#### WHAT YOU NEED TO DO
Wherever a line below holds the word "Blender", copy that line.

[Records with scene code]
····················

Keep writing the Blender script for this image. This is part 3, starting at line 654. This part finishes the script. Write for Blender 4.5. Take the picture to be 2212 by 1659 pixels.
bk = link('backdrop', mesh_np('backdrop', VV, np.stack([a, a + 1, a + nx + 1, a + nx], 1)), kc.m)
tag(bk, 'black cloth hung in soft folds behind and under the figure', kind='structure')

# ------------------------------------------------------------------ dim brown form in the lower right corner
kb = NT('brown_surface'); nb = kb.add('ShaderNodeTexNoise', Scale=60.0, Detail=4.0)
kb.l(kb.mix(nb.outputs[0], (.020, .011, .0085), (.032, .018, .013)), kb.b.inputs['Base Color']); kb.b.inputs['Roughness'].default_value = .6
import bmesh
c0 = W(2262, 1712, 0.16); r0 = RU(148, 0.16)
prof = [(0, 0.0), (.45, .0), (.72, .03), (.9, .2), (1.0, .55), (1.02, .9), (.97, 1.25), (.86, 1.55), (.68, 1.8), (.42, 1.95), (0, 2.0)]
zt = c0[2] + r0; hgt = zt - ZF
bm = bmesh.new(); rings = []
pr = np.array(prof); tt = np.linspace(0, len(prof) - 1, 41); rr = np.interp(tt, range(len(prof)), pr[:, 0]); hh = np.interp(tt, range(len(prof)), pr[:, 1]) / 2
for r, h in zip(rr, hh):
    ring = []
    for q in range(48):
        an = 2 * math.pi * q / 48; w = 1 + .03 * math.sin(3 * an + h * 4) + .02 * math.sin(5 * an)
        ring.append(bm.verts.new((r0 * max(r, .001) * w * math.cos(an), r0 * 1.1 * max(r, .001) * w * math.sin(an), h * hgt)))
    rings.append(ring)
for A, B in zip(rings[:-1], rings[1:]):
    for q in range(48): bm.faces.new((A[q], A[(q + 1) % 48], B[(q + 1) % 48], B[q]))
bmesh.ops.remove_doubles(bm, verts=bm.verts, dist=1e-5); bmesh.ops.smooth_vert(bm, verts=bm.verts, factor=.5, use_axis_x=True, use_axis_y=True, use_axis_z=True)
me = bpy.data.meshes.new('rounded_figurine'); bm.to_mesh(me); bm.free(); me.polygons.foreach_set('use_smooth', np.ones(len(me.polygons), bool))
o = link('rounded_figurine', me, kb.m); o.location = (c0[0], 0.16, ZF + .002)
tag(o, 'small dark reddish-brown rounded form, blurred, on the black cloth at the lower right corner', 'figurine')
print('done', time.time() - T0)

····················

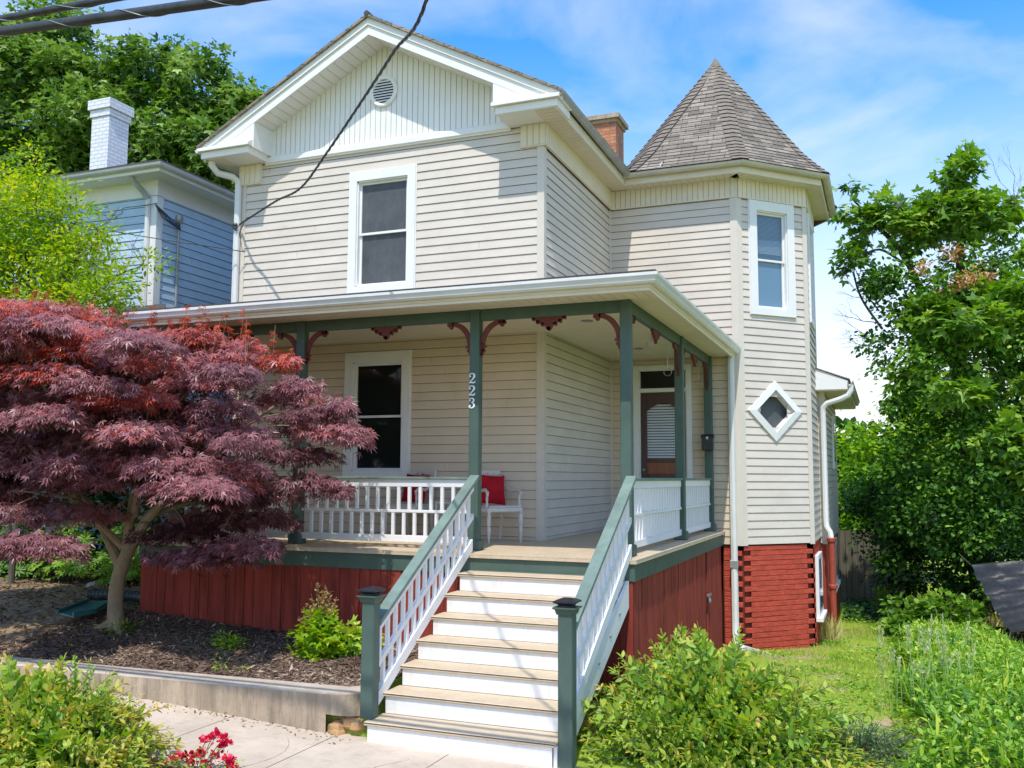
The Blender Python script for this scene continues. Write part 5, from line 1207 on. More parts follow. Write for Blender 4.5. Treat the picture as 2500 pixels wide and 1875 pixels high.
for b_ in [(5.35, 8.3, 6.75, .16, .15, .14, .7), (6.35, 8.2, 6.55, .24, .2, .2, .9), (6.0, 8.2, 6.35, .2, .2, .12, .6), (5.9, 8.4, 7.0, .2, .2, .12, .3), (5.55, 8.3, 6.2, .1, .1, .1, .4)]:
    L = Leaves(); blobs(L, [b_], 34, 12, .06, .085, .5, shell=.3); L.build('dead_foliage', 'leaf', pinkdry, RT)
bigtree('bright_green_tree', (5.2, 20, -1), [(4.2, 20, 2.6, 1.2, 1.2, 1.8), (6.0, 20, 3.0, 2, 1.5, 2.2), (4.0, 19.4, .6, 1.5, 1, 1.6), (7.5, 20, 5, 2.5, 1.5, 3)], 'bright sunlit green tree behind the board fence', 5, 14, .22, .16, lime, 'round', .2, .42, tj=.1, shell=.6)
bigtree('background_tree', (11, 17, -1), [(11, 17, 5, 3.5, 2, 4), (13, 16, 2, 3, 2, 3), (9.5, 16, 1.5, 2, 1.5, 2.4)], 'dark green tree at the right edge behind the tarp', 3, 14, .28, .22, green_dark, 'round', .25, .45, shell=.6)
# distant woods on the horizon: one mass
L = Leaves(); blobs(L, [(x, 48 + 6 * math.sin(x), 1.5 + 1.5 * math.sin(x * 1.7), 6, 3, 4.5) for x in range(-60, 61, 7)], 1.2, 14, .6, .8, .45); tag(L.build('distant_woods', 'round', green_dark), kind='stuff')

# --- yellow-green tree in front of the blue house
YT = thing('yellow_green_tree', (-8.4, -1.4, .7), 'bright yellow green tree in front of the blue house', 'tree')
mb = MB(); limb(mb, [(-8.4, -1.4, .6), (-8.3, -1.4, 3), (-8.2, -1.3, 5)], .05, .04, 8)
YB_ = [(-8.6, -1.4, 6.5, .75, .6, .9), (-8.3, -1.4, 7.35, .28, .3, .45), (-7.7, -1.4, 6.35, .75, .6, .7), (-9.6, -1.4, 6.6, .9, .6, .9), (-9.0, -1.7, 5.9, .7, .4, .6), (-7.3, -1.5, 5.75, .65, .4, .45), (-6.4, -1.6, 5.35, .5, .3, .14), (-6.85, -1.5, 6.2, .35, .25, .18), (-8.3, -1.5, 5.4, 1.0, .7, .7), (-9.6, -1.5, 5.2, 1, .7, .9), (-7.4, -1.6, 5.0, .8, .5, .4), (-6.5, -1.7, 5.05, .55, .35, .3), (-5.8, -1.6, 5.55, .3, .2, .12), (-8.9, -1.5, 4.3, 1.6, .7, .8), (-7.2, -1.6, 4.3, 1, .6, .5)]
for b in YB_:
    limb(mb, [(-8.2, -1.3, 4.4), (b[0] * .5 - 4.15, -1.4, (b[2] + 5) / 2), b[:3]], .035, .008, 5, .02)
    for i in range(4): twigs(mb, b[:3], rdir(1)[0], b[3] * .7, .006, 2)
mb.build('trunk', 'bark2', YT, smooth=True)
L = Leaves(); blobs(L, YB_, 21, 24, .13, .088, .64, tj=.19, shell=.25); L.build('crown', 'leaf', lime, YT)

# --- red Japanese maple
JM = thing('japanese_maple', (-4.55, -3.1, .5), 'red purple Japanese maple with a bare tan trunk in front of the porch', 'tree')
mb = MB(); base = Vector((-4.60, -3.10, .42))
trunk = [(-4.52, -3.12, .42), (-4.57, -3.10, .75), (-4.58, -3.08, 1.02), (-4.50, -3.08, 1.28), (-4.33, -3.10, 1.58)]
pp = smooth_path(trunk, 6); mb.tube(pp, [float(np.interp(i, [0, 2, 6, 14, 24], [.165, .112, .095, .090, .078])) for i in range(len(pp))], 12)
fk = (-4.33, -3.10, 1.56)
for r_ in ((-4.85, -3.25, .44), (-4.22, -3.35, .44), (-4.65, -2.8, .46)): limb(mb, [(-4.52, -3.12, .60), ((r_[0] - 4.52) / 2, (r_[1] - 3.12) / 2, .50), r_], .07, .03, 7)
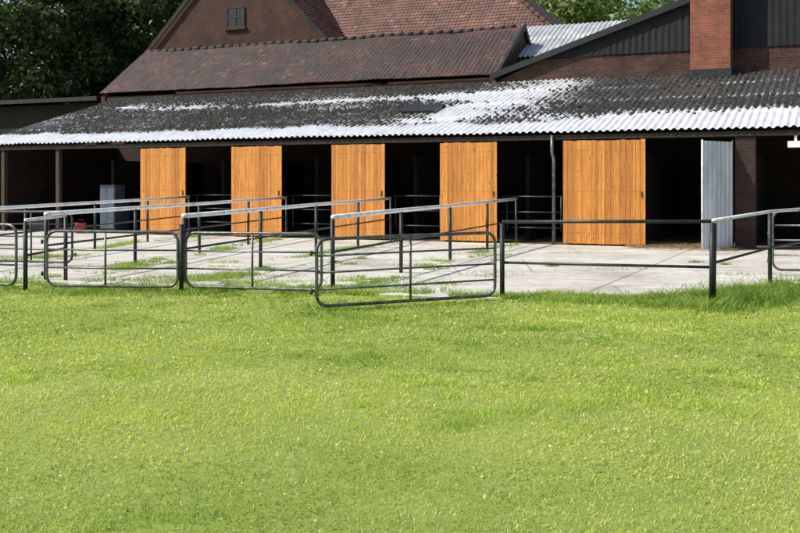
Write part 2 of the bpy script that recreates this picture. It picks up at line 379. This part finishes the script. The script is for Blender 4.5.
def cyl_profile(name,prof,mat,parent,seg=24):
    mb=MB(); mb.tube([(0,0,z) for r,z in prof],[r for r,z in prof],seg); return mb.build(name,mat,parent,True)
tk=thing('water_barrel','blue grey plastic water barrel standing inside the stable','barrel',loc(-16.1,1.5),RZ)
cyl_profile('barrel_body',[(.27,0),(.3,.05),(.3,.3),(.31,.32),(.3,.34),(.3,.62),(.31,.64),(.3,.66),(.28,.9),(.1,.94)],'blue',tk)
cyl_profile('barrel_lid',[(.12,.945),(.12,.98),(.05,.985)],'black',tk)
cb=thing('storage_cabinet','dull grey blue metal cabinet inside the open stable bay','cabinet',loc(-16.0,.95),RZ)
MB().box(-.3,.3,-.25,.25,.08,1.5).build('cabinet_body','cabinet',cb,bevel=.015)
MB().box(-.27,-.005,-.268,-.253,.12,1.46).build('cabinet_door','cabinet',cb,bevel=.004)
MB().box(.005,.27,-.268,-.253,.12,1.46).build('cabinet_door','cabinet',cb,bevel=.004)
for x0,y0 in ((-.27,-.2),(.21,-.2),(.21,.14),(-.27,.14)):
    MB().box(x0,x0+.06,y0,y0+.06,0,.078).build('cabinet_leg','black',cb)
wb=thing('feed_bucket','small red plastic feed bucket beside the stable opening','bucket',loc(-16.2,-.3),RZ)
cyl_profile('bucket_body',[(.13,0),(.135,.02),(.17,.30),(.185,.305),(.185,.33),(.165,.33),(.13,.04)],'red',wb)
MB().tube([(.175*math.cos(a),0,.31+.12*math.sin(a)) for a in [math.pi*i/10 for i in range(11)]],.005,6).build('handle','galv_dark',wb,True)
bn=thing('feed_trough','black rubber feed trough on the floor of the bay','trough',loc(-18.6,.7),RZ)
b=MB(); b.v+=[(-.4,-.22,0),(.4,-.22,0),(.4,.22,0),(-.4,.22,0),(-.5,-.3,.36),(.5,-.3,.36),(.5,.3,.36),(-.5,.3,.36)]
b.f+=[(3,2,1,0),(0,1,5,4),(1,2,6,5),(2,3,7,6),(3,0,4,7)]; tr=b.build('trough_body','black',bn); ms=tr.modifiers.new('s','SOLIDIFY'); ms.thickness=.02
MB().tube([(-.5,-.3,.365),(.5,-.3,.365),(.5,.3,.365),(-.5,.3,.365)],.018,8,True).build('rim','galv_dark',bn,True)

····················

#### EXERCISE ANSWER
Keep writing the Blender script for this image. This is part 3, starting at line 654. This part finishes the script. Write for Blender 4.5. Take the picture to be 2212 by 1659 pixels.
The Blender Python script for this scene continues. Write part 5, from line 1207 on. More parts follow. Write for Blender 4.5. Treat the picture as 2500 pixels wide and 1875 pixels high.
Write part 2 of the bpy script that recreates this picture. It picks up at line 379. This part finishes the script. The script is for Blender 4.5.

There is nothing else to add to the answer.